Structural and electronic properties of 3D metals up to Warm Dense Matter conditions
durch
SB3 3.170a
GSI
This seminar presents the results of my PhD thesis investigating iron (Fe) and copper (Cu) under extreme pressure and temperature. Conducted in collaboration with First Light Fusion (FLF), the study aims to constrain the Equations of State (EOS) for the metallic components used in their nuclear fusion technology. Beyond fusion, these results are critical for geophysics to model planetary interiors.
Using the High-Power Laser Facility at the ESRF, we subjected these metals to laser-driven shock waves, reaching the Warm Dense Matter (WDM) regime with conditions up to 300 GPa and 7000 K. The microscopic structural and electronic changes were probed with ultra-fast (100 ps) X-ray Absorption Spectroscopy.

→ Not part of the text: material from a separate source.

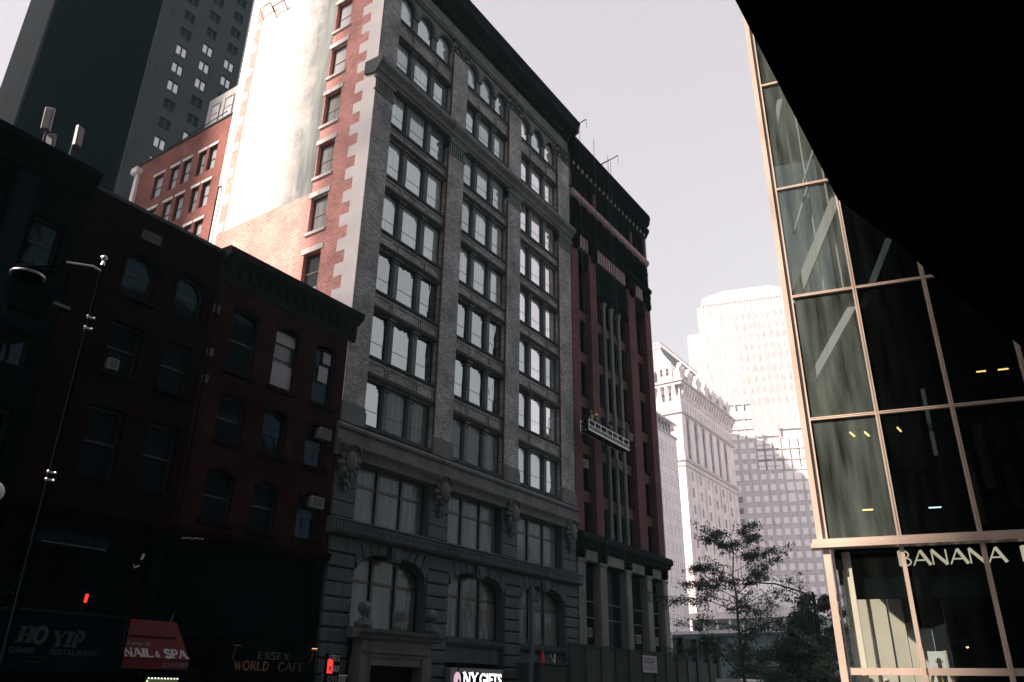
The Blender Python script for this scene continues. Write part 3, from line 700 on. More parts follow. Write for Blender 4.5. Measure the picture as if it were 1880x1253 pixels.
vent((18.3, 28, 13.2), 0.24, 0.28, 'small dark square vent, third from the top on the seam between the red houses')
ac((14.35, 28.15, 12.4), 0.42, 0.42, lab='pale framed air conditioner in the left window of the arched red house')

# ---- dark building at the far left
DB = thing('dark_corner_building', 'nearly black building at the left edge with tall pilasters and rooftop antennas', 'building', (4, 28, 0))
c = MB(DB); cols = [(-6, -3.4, [(5, 12), (13.8, 18.2)]), (-1.6, 1.0, [(5, 12), (13.8, 18.2)]), (2.6, 5.2, [(5, 12), (13.8, 18.2)]), (6.6, 9.2, [(5, 12), (13.8, 18.2)]), (10.4, 11.5, [(8, 10), (11.5, 13.5), (15.2, 17.2)])]
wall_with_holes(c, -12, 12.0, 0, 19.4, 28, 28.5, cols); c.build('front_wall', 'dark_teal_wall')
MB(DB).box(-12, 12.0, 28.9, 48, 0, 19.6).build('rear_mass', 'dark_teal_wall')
for xa, xb in ((-7.6, -6.4), (-3.0, -2.0), (1.3, 2.3), (5.45, 6.35), (9.45, 10.1)): MB(DB).box(xa, xb, 27.7, 28.0, 0.14, 18.4).box(xa - 0.1, xb + 0.1, 27.6, 28.0, 13.0, 13.35).build('pilaster', 'dark_teal_trim')
MB(DB).profile_x([(28.5, 12.6), (27.6, 12.6), (27.45, 12.8), (27.4, 13.0), (28.5, 13.1)], -12, 11.4).build('ledge', 'dark_teal_trim')
MB(DB).profile_x([(28.5, 18.6), (27.8, 18.6), (27.6, 19.0), (27.35, 19.3), (27.3, 19.6), (28.5, 19.8)], -12, 12.0).build('cornice', 'dark_teal_wall')
for xa, xb, zz in cols:
    for za, zb in zz: window(DB, (xa + xb) / 2, 28.3, za, xb - xa, zb - za, 0, 'cross' if xb - xa > 2 else 'sash', 'dark_frame', 'pane_dark', fw=0.1, mull=1, trans=0.6, rise=(1.2 if (xb - xa > 2 and za > 13) else 0))
MB(DB).box(11.75, 12.35, 27.9, 28.02, 14.05, 14.15).build('wall_strip', 'vent_metal')
stone('antenna_white', (0.13, 0.13, 0.145), 0.15, 4, 0.5, 0.1, streak=False)
def antenna(x, z, tilt, rz, lab, h=1.0):
    t = thing('antenna_panel', lab, 'antenna', (x, 30, 19.6), rz, 'panel antennas on the dark roof')
    MB(off=(0, 0, 0)).tube((0, 0, 0), (0, 0, z - 19.6 + h * 0.4), 0.04).build('mast', 'vent_metal', t)
    p = MB(off=(0, 0, 0)).bbox(-0.17, 0.17, -0.3, -0.12, -h / 2, h / 2, 0.05).build('panel', 'antenna_white', t)
    p.location = (0, 0, z - 19.6); p.rotation_euler = (R_(tilt), R_(0), 0)
    MB(off=(0, 0, 0)).box(-0.05, 0.05, -0.13, 0.0, z - 19.6 - h * 0.3, z - 19.6 - h * 0.2).box(-0.05, 0.05, -0.13, 0, z - 19.6 + h * 0.2, z - 19.6 + h * 0.3).build('bracket', 'vent_metal', t)
antenna(10.62, 22.35, 8, R_(-40), 'white panel antenna on the tallest left mast of the dark roof')
antenna(11.0, 21.4, 8, R_(-55), 'white panel antenna lower down between the two tall masts', 0.8)
antenna(11.7, 22.25, -4, R_(20), 'white panel antenna turned to the right, nearest the brick building')
antenna(9.3, 20.9, 5, R_(-60), 'small pale antenna box at the left end of the dark roof', 0.5)
antenna(9.95, 20.9, 5, R_(-10), 'small dim antenna second from the left end of the dark roof', 0.5)

# ---- unseen blocks added out of the picture on the left to shade the street and part of the side wall
stone('limestone', (0.35, 0.33, 0.3), 0.2, 1)
def slab_block(name, x0, x1, y0, y1, h, lab, mat='limestone'):
    t = thing(name, lab, 'building', ((x0 + x1) / 2, (y0 + y1) / 2, 0)); MB(t).box(x0, x1, y0, y1, 0, h).build('wall', mat)
    c = MB(t)
    for k in range(int(h / 4)): c.box(x0 - 0.1, x1 + 0.1, y0 - 0.1, y1 + 0.1, 4 * k + 3.4, 4 * k + 3.7)
    c.build('string_courses', 'grey_iron'); MB(t).box(x0 - 0.4, x1 + 0.4, y0 - 0.4, y1 + 0.4, h, h + 0.8).build('cornice', mat)
LT = thing('louvre_sun_screen', 'added screen of upright louvres that thins the sun, beyond the left edge of the picture', 'building', (-62, 75.4, 0))  # added sun screen; its gaps let a share of sunlight reach the side wall
for k in range(17):
    y = 69.3 + k * 0.583; MB(LT).box(-55.04, -55, y, y + 0.475, 0, 135).build('louvre', 'limestone')
for k in range(12): MB(LT).box(-56, -55.15, 69.4, 79.1, k * 12.2, k * 12.2 + 0.3).build('floor_slab', 'limestone')  # cross strips of the added screen

slab_block('rear_shade_block', -80, -60, 105.6, 240, 205, 'added unseen stone block that casts shade, farther back beyond the left edge of the picture')  # added to keep sun off the rear brick wall and the dark tower
slab_block('street_shade_block', -80, -60, 30, 52.2, 125, 'added unseen limestone block that casts shade, nearest the street beyond the left edge of the picture')  # added to shade the frames towards the right of the glass front
slab_block('black_steel_tower', -60, 4, -70, -25, 150, 'black steel tower behind the camera', 'tower_black')
slab_block('dark_office_block', 40, 75, -60, -32, 32, 'dark office block across the street hidden by the overhang', 'tower_black')

# ============================================================ ORNATE RED BUILDING (right of the grey one)
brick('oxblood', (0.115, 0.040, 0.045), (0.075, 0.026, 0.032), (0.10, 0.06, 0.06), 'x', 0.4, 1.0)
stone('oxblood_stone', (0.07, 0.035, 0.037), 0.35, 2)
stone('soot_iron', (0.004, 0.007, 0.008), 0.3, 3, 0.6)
stone('pale_pink', (0.27, 0.185, 0.19), 0.3, 2)
stone('base_grey', (0.13, 0.14, 0.145), 0.25, 2)
O = thing('ornate_red_building', 'slender dark red building with black ironwork, tall brick piers and stone columns below', 'building', (57, 28, 0))
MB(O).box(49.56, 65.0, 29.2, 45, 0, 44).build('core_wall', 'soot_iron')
bays = [(50.8, 52.8), (53.95, 60.2), (61.7, 63.9)]
for xa, xb in ((49.62, 50.8), (52.8, 53.95), (60.2, 61.7), (63.9, 65.0)):
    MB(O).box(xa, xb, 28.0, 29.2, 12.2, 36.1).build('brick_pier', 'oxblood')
    MB(O).ball(((xa + xb) / 2, 27.95, 36.6), (xb - xa) / 2 + 0.1, 0.3, 0.6, 10, 6).box(xa - 0.1, xb + 0.1, 27.8, 28.4, 36.9, 37.3).ball(((xa + xb) / 2, 27.8, 35.9), 0.35, 0.25, 0.5, 8, 6).build('capital', 'soot_iron')
for xa, xb in ((55.55, 55.95), (56.9, 57.3), (58.35, 58.75)):
    MB(O).lathe(((xa + xb) / 2, 28.35, 0), [(0.22, 12.3), (0.18, 12.8), (0.18, 32.0), (0.28, 32.5), (0.3, 32.7)], 10).build('slim_column', 'base_grey')
levels = [15.0, 18.7, 22.5, 26.35, 30.1]
for z in levels:
    for xa, xb in bays: MB(O).box(xa, xb, 28.45, 28.9, z - 0.45, z + 0.4).build('spandrel', 'oxblood_stone'); MB(O).box(xa, xb, 28.4, 28.5, z + 0.4, z + 0.52).build('sill', 'soot_iron')
zlev = [12.3] + levels + [34.0]
for bi, (xa, xb) in enumerate(bays):
    subs = [(xa, xb)] if bi != 1 else [(xa, 55.6), (55.9, 56.95), (57.25, 58.4), (58.7, xb)]
    for k in range(6):
        zb, zt = zlev[k] + (0.42 if k else 0), zlev[k + 1] - 0.47
        for sa, sb in subs: window(O, (sa + sb) / 2, 28.75, zb, sb - sa, zt - zb, 0, 'sash', 'soot_iron', 'pane_black', fw=0.1)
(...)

A significant part of this work focused on overcoming the difficulty of measuring temperature under shock. We used a promising method by extracting temperatures directly from EXAFS oscillations, supported by DFT-MD simulations and FEFF modelling to identify crystalline phases.
The results provide new constraints on the melting curves of both metals, as well as on the structural phase of iron in the vicinity of its melting curve at pressures relevant for the Earth’s core and the fcc-to-bcc phase transition in copper at multi-megabar pressures. Finally, we observed a contrasting evolution in the electronic structure of these two metals- a redshift in the absorption edge for iron and a blueshift for copper. While current theories predict these trends, they consistently overestimate the effect, highlighting the need for further study of 3d transition metals under dynamic compression.